Sometimes I sit down on a chair from the "fixture department" and I look at my emptying kitchen and I try to summon positive thoughts of rebirth. That my ice machine is going to make some small business bigger. But i know the reality of the situation is that 5 out of 6 independent businesses fail. So I sit there contemplating what has become of my life. How did I become the guy wheeling and dealing trying to get top dollar for stuff I know isn't worth it, but has an intrinsic value that far outstrips what we're asking. How did I become the guy responsible for committing this commercial war crime? I'm a profiteer and freedom fighter all at the same time.

Today I gave honest thought to whether or not I would be here to lock the door at the end. This place has become so dark, for me. What joy I thought I'd take from being there until all was said and done and all my friends and family had moved on is being spent selling their bones before they are dead. I've become a pawn to the prince of darkness. I'm the friend who gets turned into a vampire and needs to get staked before the end of the movie. I'm Satipo dropping Indiana Joneses whip and running off with idol saying only "adios Senor".
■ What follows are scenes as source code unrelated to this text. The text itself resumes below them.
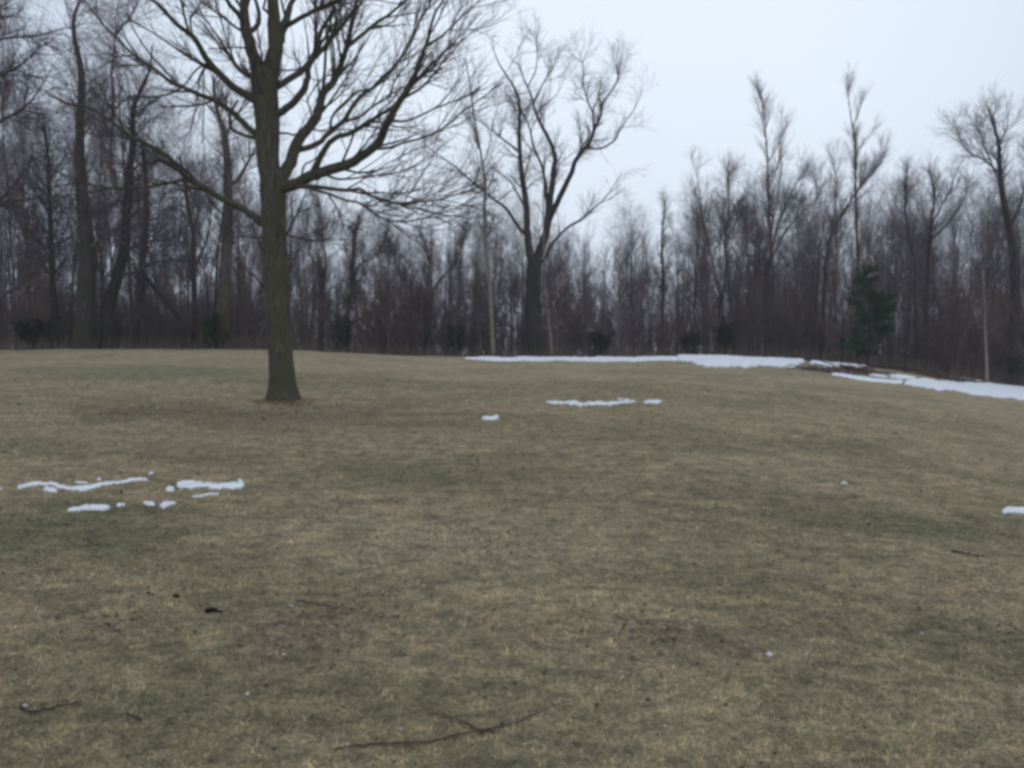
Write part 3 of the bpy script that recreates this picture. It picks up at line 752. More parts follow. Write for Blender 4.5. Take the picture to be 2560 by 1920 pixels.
mp.grow([dict(M=380, t0=0.2, t1=0.98, ang=0.45, lmin=0.7, lmax=2.2, n=7, up=0.05, wob=0.075, rr=0.55, tip=0.0035, rmax=0.024, sides=4, tfall=0.45),
         dict(M=1700, t0=0.15, t1=1.0, ang=0.5, lmin=0.35, lmax=1.1, n=6, up=0.05, wob=0.09, rr=0.6, tip=0.0022, rmax=0.009, sides=3),
         dict(M=6500, t0=0.1, t1=1.0, ang=0.55, lmin=0.15, lmax=0.6, n=4, up=0.04, wob=0.10, rr=0.7, tip=0.0017, rmax=0.005, sides=3),
         dict(M=800, t0=0.35, t1=0.95, ang=0.7, lmin=0.2, lmax=0.8, n=5, up=0.05, wob=0.14, rr=0.4, tip=0.0018, rmax=0.007, sides=3, frm=0)])

FINE = lambda m, k=1.0, a=0.5, up=0.10, w=0.10: [dict(v, ang=v['ang'] * 1.3, up=v['up'] * 0.7) for v in FINE0(m, k, a, up, w)]
FINE0 = lambda m, k=1.0, a=0.5, up=0.10, w=0.10: [
    dict(M=int(70 * m), t0=0.30, t1=0.98, ang=a, lmin=1.0 * k, lmax=2.8 * k, n=7, up=up * 0.8, wob=w, rr=0.55, tip=0.0045, rmax=0.028, sides=4),
    dict(M=int(420 * m), t0=0.1, t1=1.0, ang=a, lmin=0.5 * k, lmax=1.7 * k, n=5, up=up * 0.5, wob=w * 1.2, rr=0.6, tip=0.0032, rmax=0.010, sides=3),
    dict(M=int(1500 * m), t0=0.1, t1=1.0, ang=a, lmin=0.3 * k, lmax=1.1 * k, n=4, up=up * 0.4, wob=w * 1.2, rr=0.7, tip=0.0024, rmax=0.006, sides=3)]

# --- twin-stemmed tree at the far crest
tt_ = Tree('twin_stemmed_tree', 'tall twin-stemmed bare tree behind the far snow line, forking low', 37.5, seed=21, bark=M_TRUNK, limbs_as_parts=True)
tt_.path('t', 'G', [(545, 1330), (545, 1200), (542, 1000), (540, 850), (545, 700), (550, 600)], 120, 108, 0, trunk=True, ground=True)
tt_.path('a', 'G', [(550, 640), (515, 540), (500, 400), (490, 200), (465, 0), (445, -150), (440, -330), (440, -560), (420, -640), (370, -740), (290, -860), (240, -990)], 78, 10, -0.8, 't')
tt_.path('b', 'G', [(555, 640), (600, 500), (645, 360), (660, 200), (680, 60), (690, -70), (705, -170), (660, -300), (590, -430), (550, -530), (540, -590), (470, -760), (420, -880)], 84, 10, 0.8, 't')
tt_.path('c', 'C', [(1105, 1640), (1190, 1450), (1270, 1280), (1310, 1170), (1400, 1060), (1440, 960), (1490, 850), (1505, 760), (1590, 640), (1620, 540), (1640, 420)], 56, 7, -0.5, 'b')
tt_.path('c2', 'C', [(1440, 960), (1430, 850), (1400, 770), (1360, 650), (1350, 480), (1330, 380)], 24, 7, 0.7, 'c')
tt_.path('c3', 'C', [(1315, 1150), (1350, 1080), (1400, 1010), (1400, 930)], 24, 14, -0.6, 'c')
tt_.path('c4', 'C', [(1390, 1100), (1490, 1100), (1600, 1030), (1620, 980), (1700, 860), (1750, 780), (1800, 650)], 20, 6, -0.5, 'c')
tt_.path('c5', 'C', [(1430, 830), (1480, 680), (1500, 560)], 12, 5, 1.0, 'c2')
tt_.path('d', 'C', [(1085, 1650), (1080, 1400), (1050, 1230), (990, 1090), (960, 950), (900, 810), (830, 700), (780, 560)], 34, 8, 1.5, 'b')
tt_.path('e', 'G', [(620, 600), (660, 510), (700, 450), (800, 350), (900, 290), (1000, 200), (1060, 150), (1120, 70), (1200, -60)], 36, 8, -1.2, 't')
tt_.path('f', 'G', [(500, 430), (440, 360), (350, 220), (260, 150), (100, 20), (-40, -100), (-180, -200), (-260, -260)], 36, 8, -1.6, 'a')
tt_.path('g', 'C', [(885, 1110), (760, 1030), (660, 950), (560, 880)], 20, 9, 0.8, 'a')
tt_.path('h', 'C', [(990, 770), (1070, 600), (1150, 480), (1200, 350)], 16, 5, 0.6, 'b')
tt_.path('h2', 'C', [(1020, 850), (1070, 780), (1160, 700), (1230, 560)], 14, 5, -0.6, 'b')
tt_.path('i', 'C', [(930, 640), (1010, 500), (1015, 300), (1010, 200)], 14, 5, 0.6, 'b')
tt_.path('j', 'C', [(915, 1560), (850, 1400), (810, 1330), (700, 1260), (620, 1220)], 20, 8, 1.2, 'a')
tt_.path('k', 'C', [(905, 1230), (950, 1160), (1010, 1120)], 12, 6, 1.2, 'a')
tt_.path('m', 'C', [(1150, 1250), (1230, 1180), (1330, 1080)], 9, 4, 1.0, 'b')
tt_.path('q', 'G', [(130 + 130, 180), (330, 120), (400, 50), (470, -40)], 12, 6, 0.4, 'f')
tt_.grow(FINE(2.4, 0.75, 0.5, 0.10))

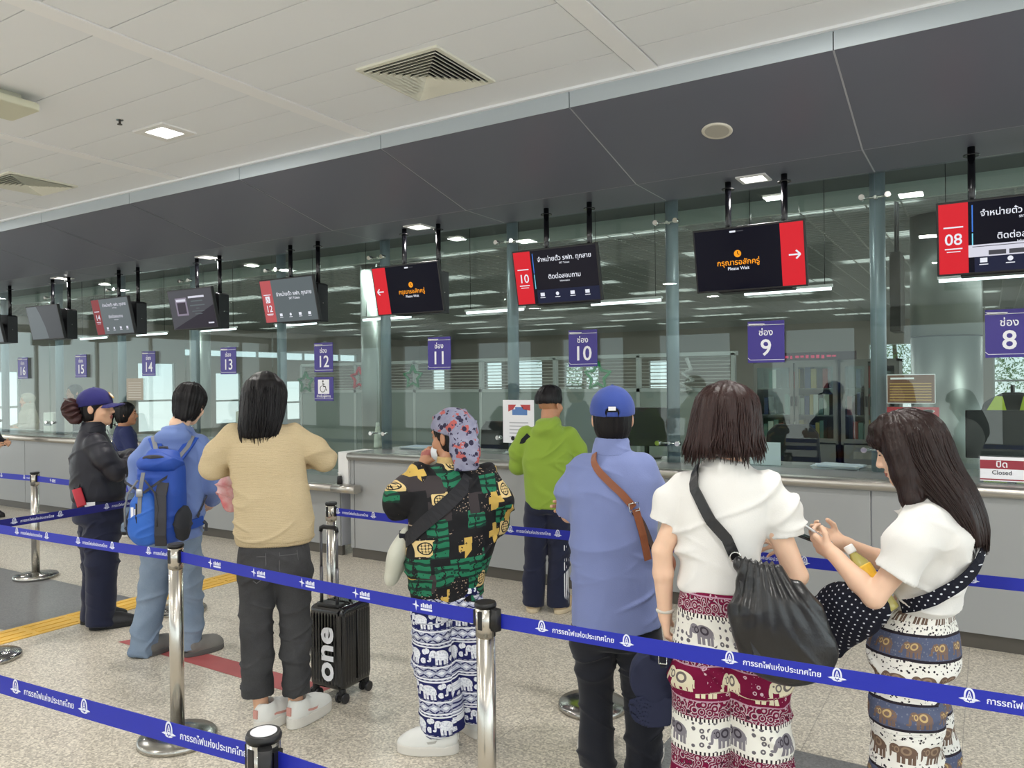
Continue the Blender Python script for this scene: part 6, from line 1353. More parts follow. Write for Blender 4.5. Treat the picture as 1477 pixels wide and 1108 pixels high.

Worst of all though is that team:liquidate doesn't even acknowledge how it's killing me to do this. Every time someone tries to haggle with me over the price of something and they say stuff like "it's 10 years old, or i can get that for almost new" or as was the case tonight "the customer if always right". A little fire burns inside of me and consumes something. I don't know what yet, but i have to think it's something good, because I feel its loss like it's my breath. My GM sees it, she's told me so. But the liquidators just seem only too happy to liquidate that part of me as well.